BERKELEY -- It was a game and in a flash it was out of reach for the Cal basketball team.
Washington ran off 16 straight points during a 4-minute, first-half blitz and breezed to a 62-47 victory in front of 6,856 fans at Haas Pavilion on Wednesday night.
Junior Allen Crabbe, the nation's No. 9 scorer entering the game, called the Bears' performance "embarrassing."
The teams were tied at 18-all with barely 7 minutes left in the first half when UW (10-5, 2-0 Pac-12) took charge, suddenly and decisively. The Bears didn't score on eight straight possessions, and by the time they did their conference home opener was spoiled.
Cal got no closer than 11 points in the second half.
"Once we got down we kind of caved and let them have their way with us," Cal coach Mike Montgomery said.

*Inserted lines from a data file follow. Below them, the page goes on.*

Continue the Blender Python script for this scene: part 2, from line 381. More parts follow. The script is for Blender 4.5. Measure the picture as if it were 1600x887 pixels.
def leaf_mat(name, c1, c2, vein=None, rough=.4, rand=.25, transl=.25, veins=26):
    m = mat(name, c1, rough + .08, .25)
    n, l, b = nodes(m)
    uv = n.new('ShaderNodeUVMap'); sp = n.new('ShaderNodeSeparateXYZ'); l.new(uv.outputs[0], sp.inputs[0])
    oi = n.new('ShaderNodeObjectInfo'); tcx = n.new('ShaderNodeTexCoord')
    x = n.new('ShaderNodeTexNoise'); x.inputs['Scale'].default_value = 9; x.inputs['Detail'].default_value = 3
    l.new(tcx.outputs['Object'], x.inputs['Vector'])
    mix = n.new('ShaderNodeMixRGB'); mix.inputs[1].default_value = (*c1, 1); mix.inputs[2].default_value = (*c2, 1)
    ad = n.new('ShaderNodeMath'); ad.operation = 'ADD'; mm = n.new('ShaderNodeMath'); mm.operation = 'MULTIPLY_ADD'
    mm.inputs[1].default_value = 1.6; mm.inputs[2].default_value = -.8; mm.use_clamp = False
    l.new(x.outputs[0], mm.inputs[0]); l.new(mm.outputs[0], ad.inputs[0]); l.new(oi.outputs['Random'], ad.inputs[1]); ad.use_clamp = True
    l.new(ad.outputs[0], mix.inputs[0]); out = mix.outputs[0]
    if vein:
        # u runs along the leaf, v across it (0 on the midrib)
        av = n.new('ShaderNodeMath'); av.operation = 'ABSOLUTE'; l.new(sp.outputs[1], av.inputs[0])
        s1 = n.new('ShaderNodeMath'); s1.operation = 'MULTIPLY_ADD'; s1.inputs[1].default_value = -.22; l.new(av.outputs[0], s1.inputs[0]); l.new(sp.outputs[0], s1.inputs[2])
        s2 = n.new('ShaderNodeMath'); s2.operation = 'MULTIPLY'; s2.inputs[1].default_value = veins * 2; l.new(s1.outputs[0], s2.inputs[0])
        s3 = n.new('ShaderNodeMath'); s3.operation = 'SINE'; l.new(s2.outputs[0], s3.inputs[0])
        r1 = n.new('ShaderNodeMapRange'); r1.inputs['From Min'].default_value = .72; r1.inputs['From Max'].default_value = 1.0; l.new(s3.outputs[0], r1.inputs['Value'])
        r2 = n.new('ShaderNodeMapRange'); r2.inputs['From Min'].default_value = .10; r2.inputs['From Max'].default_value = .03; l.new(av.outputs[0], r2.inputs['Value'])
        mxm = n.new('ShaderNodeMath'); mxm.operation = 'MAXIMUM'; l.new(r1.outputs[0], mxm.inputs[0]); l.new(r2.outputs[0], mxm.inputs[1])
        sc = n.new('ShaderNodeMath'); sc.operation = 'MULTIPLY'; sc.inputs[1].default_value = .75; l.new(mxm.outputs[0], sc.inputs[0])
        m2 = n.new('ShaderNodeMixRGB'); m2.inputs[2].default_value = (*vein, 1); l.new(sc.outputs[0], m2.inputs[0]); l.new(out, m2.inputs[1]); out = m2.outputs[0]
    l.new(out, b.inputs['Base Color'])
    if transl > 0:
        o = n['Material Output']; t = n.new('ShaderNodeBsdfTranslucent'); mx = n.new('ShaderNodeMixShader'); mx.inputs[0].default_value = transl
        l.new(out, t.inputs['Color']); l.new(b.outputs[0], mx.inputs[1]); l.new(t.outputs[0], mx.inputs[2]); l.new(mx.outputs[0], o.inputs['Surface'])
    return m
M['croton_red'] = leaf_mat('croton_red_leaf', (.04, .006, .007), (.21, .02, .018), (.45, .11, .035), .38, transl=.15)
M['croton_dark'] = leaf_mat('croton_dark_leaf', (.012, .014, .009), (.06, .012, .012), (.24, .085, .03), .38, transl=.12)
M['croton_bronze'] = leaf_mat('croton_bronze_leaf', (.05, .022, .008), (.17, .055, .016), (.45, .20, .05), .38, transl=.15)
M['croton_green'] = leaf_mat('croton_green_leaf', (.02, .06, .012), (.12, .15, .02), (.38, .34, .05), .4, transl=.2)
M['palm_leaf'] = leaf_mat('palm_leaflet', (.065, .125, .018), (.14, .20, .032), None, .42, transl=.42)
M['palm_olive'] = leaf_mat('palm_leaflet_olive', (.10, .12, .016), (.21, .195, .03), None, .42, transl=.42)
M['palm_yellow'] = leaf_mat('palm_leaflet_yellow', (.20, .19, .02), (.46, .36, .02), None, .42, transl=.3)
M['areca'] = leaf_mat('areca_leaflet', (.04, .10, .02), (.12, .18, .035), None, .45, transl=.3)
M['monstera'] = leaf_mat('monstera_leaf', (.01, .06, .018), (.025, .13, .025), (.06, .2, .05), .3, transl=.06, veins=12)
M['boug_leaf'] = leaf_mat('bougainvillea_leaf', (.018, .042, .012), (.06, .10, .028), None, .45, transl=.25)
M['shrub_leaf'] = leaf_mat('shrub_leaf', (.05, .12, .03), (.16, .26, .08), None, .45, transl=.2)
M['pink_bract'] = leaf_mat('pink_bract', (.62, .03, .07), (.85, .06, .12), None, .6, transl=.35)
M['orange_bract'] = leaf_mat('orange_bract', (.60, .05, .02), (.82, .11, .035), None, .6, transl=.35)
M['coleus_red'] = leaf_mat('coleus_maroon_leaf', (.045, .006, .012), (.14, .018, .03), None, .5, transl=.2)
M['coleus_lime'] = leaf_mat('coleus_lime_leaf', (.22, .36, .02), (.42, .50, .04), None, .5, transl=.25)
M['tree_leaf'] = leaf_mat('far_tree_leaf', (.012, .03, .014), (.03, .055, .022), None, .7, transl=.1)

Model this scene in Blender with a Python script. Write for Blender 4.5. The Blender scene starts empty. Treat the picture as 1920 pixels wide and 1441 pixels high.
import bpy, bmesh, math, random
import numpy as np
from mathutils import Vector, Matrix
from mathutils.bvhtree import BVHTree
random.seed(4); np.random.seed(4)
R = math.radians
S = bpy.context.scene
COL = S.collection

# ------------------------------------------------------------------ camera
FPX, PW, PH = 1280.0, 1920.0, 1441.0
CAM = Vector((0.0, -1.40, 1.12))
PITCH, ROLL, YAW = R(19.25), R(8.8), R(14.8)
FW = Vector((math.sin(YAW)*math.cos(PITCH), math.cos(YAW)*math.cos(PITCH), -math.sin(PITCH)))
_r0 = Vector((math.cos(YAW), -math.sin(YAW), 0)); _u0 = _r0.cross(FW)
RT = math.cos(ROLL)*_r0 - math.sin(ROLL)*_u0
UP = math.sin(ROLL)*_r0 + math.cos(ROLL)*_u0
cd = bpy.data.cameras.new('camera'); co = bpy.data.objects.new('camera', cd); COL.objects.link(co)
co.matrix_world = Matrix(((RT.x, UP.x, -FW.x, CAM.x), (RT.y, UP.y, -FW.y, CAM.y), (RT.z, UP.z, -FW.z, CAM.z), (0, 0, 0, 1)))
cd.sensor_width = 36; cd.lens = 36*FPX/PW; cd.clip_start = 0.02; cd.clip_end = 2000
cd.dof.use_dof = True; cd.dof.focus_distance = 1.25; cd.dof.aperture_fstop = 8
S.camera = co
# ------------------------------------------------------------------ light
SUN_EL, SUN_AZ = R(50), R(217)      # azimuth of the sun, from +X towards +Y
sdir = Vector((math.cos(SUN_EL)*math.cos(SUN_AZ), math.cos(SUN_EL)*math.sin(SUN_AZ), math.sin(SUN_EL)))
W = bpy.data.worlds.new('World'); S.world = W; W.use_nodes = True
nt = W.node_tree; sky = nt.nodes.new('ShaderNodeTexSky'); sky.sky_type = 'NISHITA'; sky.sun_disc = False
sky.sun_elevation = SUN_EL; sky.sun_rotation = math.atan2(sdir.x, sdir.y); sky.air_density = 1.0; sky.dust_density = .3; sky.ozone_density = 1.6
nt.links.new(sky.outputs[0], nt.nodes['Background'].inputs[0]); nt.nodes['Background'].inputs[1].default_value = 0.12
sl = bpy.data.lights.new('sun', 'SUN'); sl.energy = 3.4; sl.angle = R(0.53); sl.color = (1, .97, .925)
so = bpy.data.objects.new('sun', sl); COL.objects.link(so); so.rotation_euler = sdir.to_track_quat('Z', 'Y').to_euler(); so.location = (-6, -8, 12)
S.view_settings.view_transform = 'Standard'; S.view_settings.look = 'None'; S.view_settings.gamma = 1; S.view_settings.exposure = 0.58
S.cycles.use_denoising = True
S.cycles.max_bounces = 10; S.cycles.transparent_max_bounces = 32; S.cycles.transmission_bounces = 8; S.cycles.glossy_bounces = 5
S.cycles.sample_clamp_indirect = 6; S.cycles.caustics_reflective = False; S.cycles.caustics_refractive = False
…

"They just played harder than us," said Crabbe, held to a season-low nine points on 3-for-12 shooting. "I don't have any explanation. We just didn't play hard. There's really nothing else to say."
"We played with no heart, no passion," added sophomore David Kravish, who led the Bears with 14 points.
Senior Robert Thurman, who got his first career start at center, tweeted an apology to fans afterward.
The loss tripped Cal's attempt to build some momentum after a victory four nights earlier at USC. The Bears (9-6, 1-2) are 3-6 since a 6-0 start to the season and badly need a win Saturday against Washington State.
"There's still
plenty of time to turn this around," Kravish said. "It's just about finding that drive, finding that passion."C.J. Wilcox led the Huskies with 19 points, and center Aziz N'Diaye had 12 points and 12 rebounds.
Washington led 34-20 at halftime, and it wasn't merely its 16-0 run that made the difference.
Cal sabotaged itself by shooting 36.4 percent from the field and 3 for 10 from the free throw line in the half.
Most telling was Washington's 30-13 rebounding edge, which included a whopping 15 offensive rebounds. The Huskies turned those into a 10-0 edge in second-chance points in the half.
"We talked about it before the game, we talked about it at halftime, and it was still a problem," Kravish said. "Everybody's got to box out. It's a team effort. We didn't play very well as a team today."
Washington finished with a 48-33 rebounding edge, including 20 offensive rebounds.
Montgomery tried a couple new wrinkles, putting Thurman in the starting lineup. Thurman had two baskets in the opening 3 minutes of the game but didn't score again. If he was on the floor to neutralize the 7-footer N'Diaye, the strategy wasn't a big success.
Montgomery also had freshman Tyrone Wallace start at point guard, allowing Justin Cobbs to focus more on scoring. But Cobbs' protracted shooting slump continued, as he went 4 for 15, and Wallace never got the offense into a flow.
The teams were even at 18-all when the Huskies zoomed away.
Their 16-0 run spanned almost exactly 4 minutes, during which time the Bears shot 0 for 4 from the field, 0 for 3 from the foul line and turned the ball over three times.
After two free throws by freshman Andrew Andrews with 3:04 left, UW led 34-18.